What does your reputation say about you?
Your reputation isn't what you think about yourself. It's what others consistently experience when they interact with you. And here's the uncomfortable truth: there's often a massive gap between how you see yourself and how others see you. Your reputation is built—or destroyed—by your consistent behavior Monday to Monday.
Your Reputation Is What You Do, Not What You Intend
You think you're a great communicator? What do your emails say? You believe you're reliable? Do you actually follow through on commitments? You see yourself as approachable? Ask your team if they feel comfortable bringing you problems. Intent doesn't matter. Action does. Your reputation reflects your consistent behaviors, not your best intentions.
Consistency Builds Reputation—Inconsistency Destroys It
Show up prepared for one meeting and unprepared for the next? Your reputation becomes "unreliable." Respond quickly to some people and ignore others? Your reputation becomes "selective" or "political." Be supportive one day and dismissive the next? Your reputation becomes "unpredictable." People trust patterns. When your behavior is inconsistent, you can't be trusted.

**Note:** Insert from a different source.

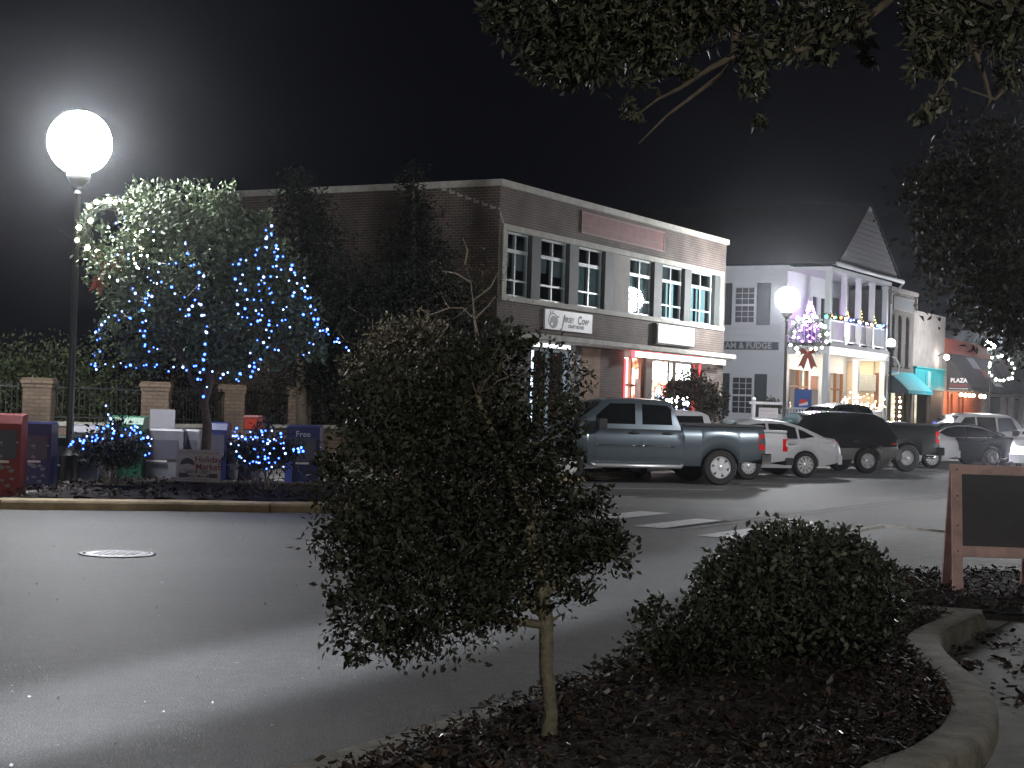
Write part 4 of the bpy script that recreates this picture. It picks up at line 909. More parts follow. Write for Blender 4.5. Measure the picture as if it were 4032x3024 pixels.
    # doors: slightly proud skins with a gap between them
    for (a, b) in S['doors']:
        for s in (1, -1):
            q = MB(); nx, nz = 8, 8; z0, z1 = sill + .05, belt - .012; vs = []
            for i in range(nx + 1):
                for j in range(nz + 1):
                    x = a + .008 + (b - a - .016) * i / nx; z = z0 + (z1 - z0) * j / nz
                    if S.get('cutz') and x < .55: z = max(z, zb(x) + .03)
                    vs.append((x, s * (yside(x, z) + .007), z))
            q.add(vs, [(i * (nz + 1) + j, (i + 1) * (nz + 1) + j, (i + 1) * (nz + 1) + j + 1, i * (nz + 1) + j + 1)[::1 if s < 0 else -1] for i in range(nx) for j in range(nz)], 0, True)
            if S.get('lower'):
                for i_, f_ in enumerate(q.f):
                    if sum(q.v[k_][2] for k_ in f_) / len(f_) < S['lower']: q.m[i_] = 1
            if S.get('mold'):
                zm = S['mold']; P = [(x, s * (yside(x, zm) + .016), zm) for x in np.linspace(a + .03, b - .03, 6)]; q.tube(P, .018, 6, 2)
            d = q.build('door', [S['paint'], S.get('paint2', S['paint']), S.get('moldm', M_chrome)], t)
            h = MB(); hz = belt - S.get('hz', .13); hx = a + .16; yy = yside(hx, hz) + .02
            h.tube([(hx - .1, s * (yy - .005), hz), (hx - .06, s * (yy + .025), hz), (hx + .1, s * (yy + .025), hz), (hx + .14, s * (yy - .005), hz)], [.014, .02, .02, .014], 7); 
            h.lathe([(.055, 0), (.055, .004), (.001, .004)], 14, M=Matrix.Translation((hx + .02, s * (yy - .017), hz)) @ Matrix.Rotation(-math.pi / 2 * s, 4, 'X')); h.build('handle', S.get('handle', M_dark), d)
    for cxx in (0, wb):
        for s in (1, -1): 
            o = wheel(t, cxx, s * (W2 - .12), wr, S['rim'], S.get('spokes', 6), 0, S.get('style', 'bar'), S.get('rimm')); 
            # dark arch liner
        q = MB(); q.box((cxx - RA * .9, -W2 * .8, wr), (cxx + RA * .9, W2 * .8, wr + RA * .75)); q.build('wheel_well', M_dark, t)
    # lamps
    for s in (1, -1):
        for (pl, m_, nm) in S['lamps']:
            q = MB(); P = [(x, s * (yside(x, z) + .012), z) for x, z in pl]; xm = sum(p[0] for p in pl) / len(pl); en = x0 if xm < wb / 2 else x1
            back = [(x + (.05 if en == x1 else -.05) * 0, s * (yside(x, z) - .06), z) for x, z in pl]; k = len(pl)
            q.add(P + back, [tuple(range(k)), tuple(range(k, 2 * k))[::-1]] + [(i, (i + 1) % k, k + (i + 1) % k, k + i) for i in range(k)], 0); q.build(nm, m_, t)
    for nm, a, b, m_ in S.get('boxes', []):
        q = MB(); 
        if a[1] > 0:
            q.prism([(a[0], a[1]), (b[0], a[1]), (b[0], b[1]), (a[0], b[1])], a[2], b[2], 0, .012); q.build(nm, m_, t)
            q = MB(); q.prism([(a[0], -b[1]), (b[0], -b[1]), (b[0], -a[1]), (a[0], -a[1])], a[2], b[2], 0, .012); q.build(nm, m_, t)
        else: q.prism([(a[0], a[1]), (b[0], a[1]), (b[0], b[1]), (a[0], b[1])], a[2], b[2], 0, .02); q.build(nm, m_, t)
    for nm, P, r, m_ in S.get('tubes', []):
        for s in (1, -1): q = MB(); q.tube([(p[0], p[1] * s, p[2]) for p in P], r, 8); q.build(nm, m_, t)
    return t
def carpaint(name, c, metal=.5, rough=.32, coat=.6): return mat(name, c, rough, metal, coat=coat, var=.03, vscale=2)
P_blue = carpaint('paint_steel_blue', (.125, .155, .175), .55, .3); P_white = carpaint('paint_white', (.6, .6, .62), 0, .3, .8); P_blk = carpaint('paint_black', (.018, .019, .02), .2, .25)
P_silv = carpaint('paint_silver', (.3, .29, .27), .4, .4); P_dkg = carpaint('paint_charcoal', (.03, .034, .032), .4, .35); P_sedan = carpaint('paint_dark_sedan', (.055, .055, .07), .3, .16, 1)
Z = .0
M_step = mat('polished_step', (.75, .75, .75), .35, metal=.7)
# steel-blue crew cab pickup
crew = dict(W=2.02, wb=3.64, ra=.47, rz=.93, r=.40, rim=.255, sill=.42, spokes=6,
    under=[(-1.1, .62), (-.45, .50), (.5, .42), (3.0, .42), (4.3, .45), (4.62, .5)],
    top=[(-1.10, 1.20), (-1.08, 1.30), (-.9, 1.33), (.93, 1.33), (.94, 1.27), (3.2, 1.24), (3.35, 1.22), (4.2, 1.16), (4.5, 1.05), (4.64, .85)],
    plan=[(-1.10, .95), (-.9, .985), (0, 1), (3.6, 1), (4.2, .96), (4.5, .88), (4.64, .78)], belt=1.27, beltw=.93, roofw=.76,
    cab=[(.97, 1.27), (1.10, 1.70), (1.16, 1.82), (1.35, 1.87), (1.9, 1.895), (2.5, 1.88), (2.78, 1.82), (3.55, 1.26)],
    glass=[[(1.17, 1.33), (1.88, 1.33), (1.86, 1.78), (1.27, 1.76), (1.18, 1.68)], [(2.05, 1.33), (2.98, 1.33), (2.96, 1.50), (2.62, 1.78), (2.03, 1.79)]],
    screens=[('windscreen', (3.42, 1.33), (2.84, 1.76)), ('rear_window', (1.02, 1.36), (1.13, 1.74))],
    doors=[(1.12, 1.92), (1.92, 3.02)], mold=.85, paint=P_blue, bed=(-1.0, .85), crown=.02,
    lamps=[([(-1.08, .82), (-.94, .82), (-.92, 1.0), (-.94, 1.17), (-1.08, 1.17)], M_redlens, 'taillight'), ([(4.35, .82), (4.58, .82), (4.52, 1.02), (4.35, 1.02)], M_clear, 'headlight')],
    boxes=[('rear_bumper', (-1.24, -.98, .50), (-1.02, .98, .74), M_chrome), ('front_bumper', (4.5, -.92, .42), (4.72, .92, .66), M_chrome), ('grille', (4.56, -.6, .68), (4.67, .6, 1.0), M_dark), ('mirror', (2.82, 1.02, 1.22), (3.0, 1.24, 1.44), M_dark)],
    tubes=[('side_step', [(.9, .9, .45), (.98, 1.03, .40), (3.0, 1.03, .40), (3.1, .9, .45)], .045, M_step)])
vehicle('pickup_truck', 'steel blue crew cab pickup truck with chrome side step and red taillight', (4.77, 37.4, Z), crew, cat='pickup truck')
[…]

Your Reputation Precedes You Into Every Room
Before you speak in that meeting, people already have an opinion about you. Before you pitch that client, they've heard things. Before you interview that candidate, they've done their research. Your reputation either opens doors or closes them. It either gives you credibility or requires you to prove yourself repeatedly.
You Can't Control Your Reputation—But You Can Influence It
Own your behavior. Ask for honest feedback about how others experience you. Close the gap between who you think you are and who you actually show up as. Be intentional about the reputation you're building through your daily actions.
Your reputation is your currency. Protect it through consistent, intentional behavior. Because once it's damaged, it takes twice the effort to rebuild.